O kierowanie pojazdem pod wpływem alkoholu oskarżyła małopolskiego posła PiS Marka Łatasa prokuratura. Oskarżony przyznał się do winy. Jednak podczas zatrzymania tłumaczył, że to nie alkohol, ale zjedzone jabłka i cukrzyca spowodowały taki efekt.

Marek Łatas, zawieszony poseł PiS, został oskarżony przez Prokuraturę Rejonową Kielce-Zachód o kierowanie pod wpływem alkoholu po tym, jak policjanci zatrzymali posła do kontroli drogowej 25 marca koło Chęcin (Świętokrzyskie). Kontrola wykazała, że był pod wpływem alkoholu. Jak powiedział rzecznik Prokuratury Okręgowej w Kielcach Sławomir Mielniczuk, parlamentarzysta nie zasłaniał się immunitetem podczas kontroli, a potem sam się go zrzekł. W przedstawionym mu zarzucie napisano, że miał około 0,7 promila alkoholu we krwi.

Rzecznik prokuratury powiedział, że poseł wyjaśnił w śledztwie, iż poprzedniego dnia pił alkohol i wsiadł za kierownicę nie mając świadomości, że nadal jest pod jego wpływem. Akt oskarżenia pod koniec sierpnia został skierowany do Sądu Rejonowego w Kielcach. Posłowi grozi kara do dwóch lat pozbawienia wolności.

Poseł nie chciał w piątek rozmawiać na temat incydentu.

PiS poczeka na decyzję sądu

Rzecznik Klubu Parlamentarnego PiS Mariusz Błaszczak poinformował, że Łatas w marcu został zawieszony w klubie i w partii.

- Bardzo nam przykro, ale osoba, która dopuściła się złamania prawa, nie może być członkiem zarówno naszego klubu, jak i partii - powiedział Błaszczak.
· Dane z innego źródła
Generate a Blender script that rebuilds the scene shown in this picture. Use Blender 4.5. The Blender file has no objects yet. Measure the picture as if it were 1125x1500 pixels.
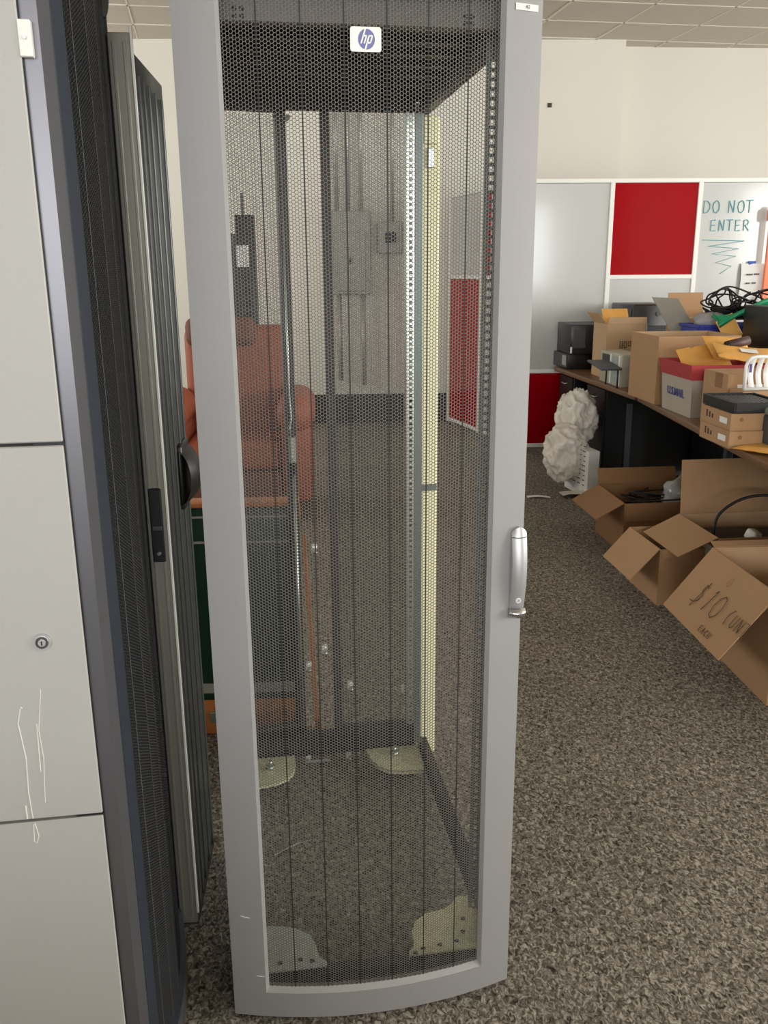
import bpy, bmesh, math, random
import numpy as np
from mathutils import Vector, Matrix, noise
random.seed(7)
S = bpy.context.scene
C = S.collection
PI = math.pi
R = math.radians

# ------------------------------------------------------------------ camera
cam = bpy.data.objects.new('camera', bpy.data.cameras.new('camera'))
C.objects.link(cam); S.camera = cam
cam.data.sensor_fit = 'VERTICAL'; cam.data.sensor_height = 36.0; cam.data.lens = 36.0 * 1275 / 1500
cam.data.clip_start = 0.02
m = Matrix(((0.99997106, 0.00760848, 0.0), (-0.0020322, 0.26708867, -0.96366981), (-0.00733206, 0.96364192, 0.2670964))).to_4x4()
m.translation = (0, 0, 1.535)
cam.matrix_world = m
# ------------------------------------------------------------------ world, lights, exposure
S.view_settings.view_transform = 'Standard'; S.view_settings.look = 'None'
S.view_settings.gamma = 1.0; S.view_settings.use_curve_mapping = False
S.view_settings.exposure = 0.22
w = bpy.data.worlds.new('world'); S.world = w; w.use_nodes = True
bg = w.node_tree.nodes['Background']; bg.inputs[0].default_value = (0.80, 0.88, 1.0, 1); bg.inputs[1].default_value = 1.2
def area(name, loc, rot, sx, sy, power, col):
    l = bpy.data.lights.new(name, 'AREA'); l.shape = 'RECTANGLE'; l.size = sx; l.size_y = sy; l.energy = power; l.color = col
    o = bpy.data.objects.new(name, l); C.objects.link(o); o.location = loc; o.rotation_euler = rot
    return o
# daylight at the shop windows behind the camera, and at the window in the right wall
for i, x in enumerate((-3.0, -0.6, 1.8, 4.2)):
    area('window_and_fill_light', (x, -8.35, 2.1), (R(90), 0, 0), 2.0, 2.0, 130, (0.97, 0.985, 1.0))
area('window_and_fill_light', (-5.92, 6.0, 2.0), (R(90), 0, R(-90)), 3.0, 1.8, 85, (1.0, 0.985, 0.95))  # fill light added to brighten the far left wall, no window known there
for y, p in ((0.0, 170), (3.0, 120), (6.0, 80)):
    area('window_and_fill_light', (6.92, y, 1.95), (R(90), 0, R(90)), 2.2, 1.8, p, (1.0, 0.985, 0.95))

# ------------------------------------------------------------------ materials
def lin(c):
    return tuple((x / 12.92 if x <= 0.04045 else ((x + 0.055) / 1.055) ** 2.4) for x in [v / 255 for v in c])
MATS = {}
def mat(name, rgb, rough=0.6, metal=0.0, var=0.06, scale=12, bump=0.0, bscale=None, coat=0.0, stretch=None, spec=None, trans=0.0):
    if name in MATS: return MATS[name]
    M = bpy.data.materials.new(name); M.use_nodes = True; nt = M.node_tree; N = nt.nodes; Lk = nt.links
    p = N['Principled BSDF']; c = lin(rgb)
    tc = N.new('ShaderNodeTexCoord'); mp = N.new('ShaderNodeMapping'); Lk.new(tc.outputs['Object'], mp.inputs[0])
    if stretch: mp.inputs['Scale'].default_value = stretch
    nz = N.new('ShaderNodeTexNoise'); nz.inputs['Scale'].default_value = scale; nz.inputs['Detail'].default_value = 5
    Lk.new(mp.outputs[0], nz.inputs['Vector'])
    mx = N.new('ShaderNodeMix'); mx.data_type = 'RGBA'
    mx.inputs['A'].default_value = (*[max(0, v * (1 - var)) for v in c], 1); mx.inputs['B'].default_value = (*[min(1, v * (1 + var)) for v in c], 1)
    Lk.new(nz.outputs['Fac'], mx.inputs['Factor']); Lk.new(mx.outputs['Result'], p.inputs['Base Color'])
    p.inputs['Roughness'].default_value = rough; p.inputs['Metallic'].default_value = metal
    p.inputs['Coat Weight'].default_value = coat; p.inputs['Coat Roughness'].default_value = 0.06
    if spec is not None: p.inputs['Specular IOR Level'].default_value = spec
    if trans: p.inputs['Transmission Weight'].default_value = trans
    if bump:
        b = N.new('ShaderNodeBump'); b.inputs['Strength'].default_value = bump; b.inputs['Distance'].default_value = 0.002
        n2 = N.new('ShaderNodeTexNoise'); n2.inputs['Scale'].default_value = bscale or 200; n2.inputs['Detail'].default_value = 3
        Lk.new(mp.outputs[0], n2.inputs['Vector']); Lk.new(n2.outputs['Fac'], b.inputs['Height']); Lk.new(b.outputs[0], p.inputs['Normal'])
    MATS[name] = M; return M

grey_paint = mat('grey_paint', (157, 155, 154), 0.55, 0.25, 0.05, 6, 0.10, 500)
reveal_paint = mat('reveal_paint', (172, 172, 170), 0.5, 0.2, 0.04, 6)
panel_paint = mat('panel_paint', (178, 176, 171), 0.55, 0.15, 0.04, 3, 0.10, 600)
mesh_paint = mat('mesh_paint', (112, 108, 102), 0.5, 0.3, 0.05, 20)
mesh_dark = mat('mesh_dark', (66, 64, 62), 0.5, 0.3, 0.05, 20)
crease_black = mat('crease_black', (36, 35, 35), 0.6, 0.1)
black_steel = mat('black_steel', (34, 34, 36), 0.45, 0.3, 0.08, 8)
blueblack = mat('blueblack', (44, 50, 60), 0.5, 0.2, 0.08, 8)
rail_green = mat('rail_green', (112, 122, 118), 0.4, 0.7, 0.1, 10)
zinc = mat('zinc', (196, 204, 196), 0.3, 0.9, 0.12, 30)
cream_zinc = mat('cream_zinc', (226, 226, 186), 0.45, 0.25, 0.08, 18)
pale_zinc = mat('pale_zinc', (206, 218, 208), 0.45, 0.25, 0.08, 18)
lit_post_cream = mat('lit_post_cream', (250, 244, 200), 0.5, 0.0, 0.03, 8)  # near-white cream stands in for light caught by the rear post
silver = mat('silver', (186, 186, 187), 0.42, 0.6, 0.03, 12)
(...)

Na pytanie, czy poseł zostanie teraz wykluczony z obu tych gremiów rzecznik odparł, że PiS poczeka na decyzję sądu.

Bardzo nam przykro, ale osoba, która dopuściła się złamania prawa, nie może być członkiem zarówno naszego klubu, jak i partii. Rzecznik PiS Mariusz Błaszczak

Prezes PiS Jarosław Kaczyński komentując sprawę Łatasa powiedział w marcu, że jego partia nie toleruje tego rodzaju zachowań. - Jeżdżenie pod wpływem alkoholu jest dzisiaj przestępstwem; będą z tego wyciągnięte najdalej idące wnioski - oświadczył.

Winne jabłka i cukrzyca

Po zdarzeniu Łatas tłumaczył, że został zatrzymany do rutynowej kontroli - nie przekroczył dozwolonej prędkości. Poseł ma także zastrzeżenia do samego badania. - Nie byłem świadomy, że mogłem poddać się kontroli krwi. Wynik mógłby być wtedy bardziej miarodajny - zaznaczył.

W TVN24 Łatas powiedział, że jest chory, ma cukrzycę i zjadł po drodze kilka jabłek. - Dzień wcześniej wypiłem może ze dwa drinki wieczorem - przyznał.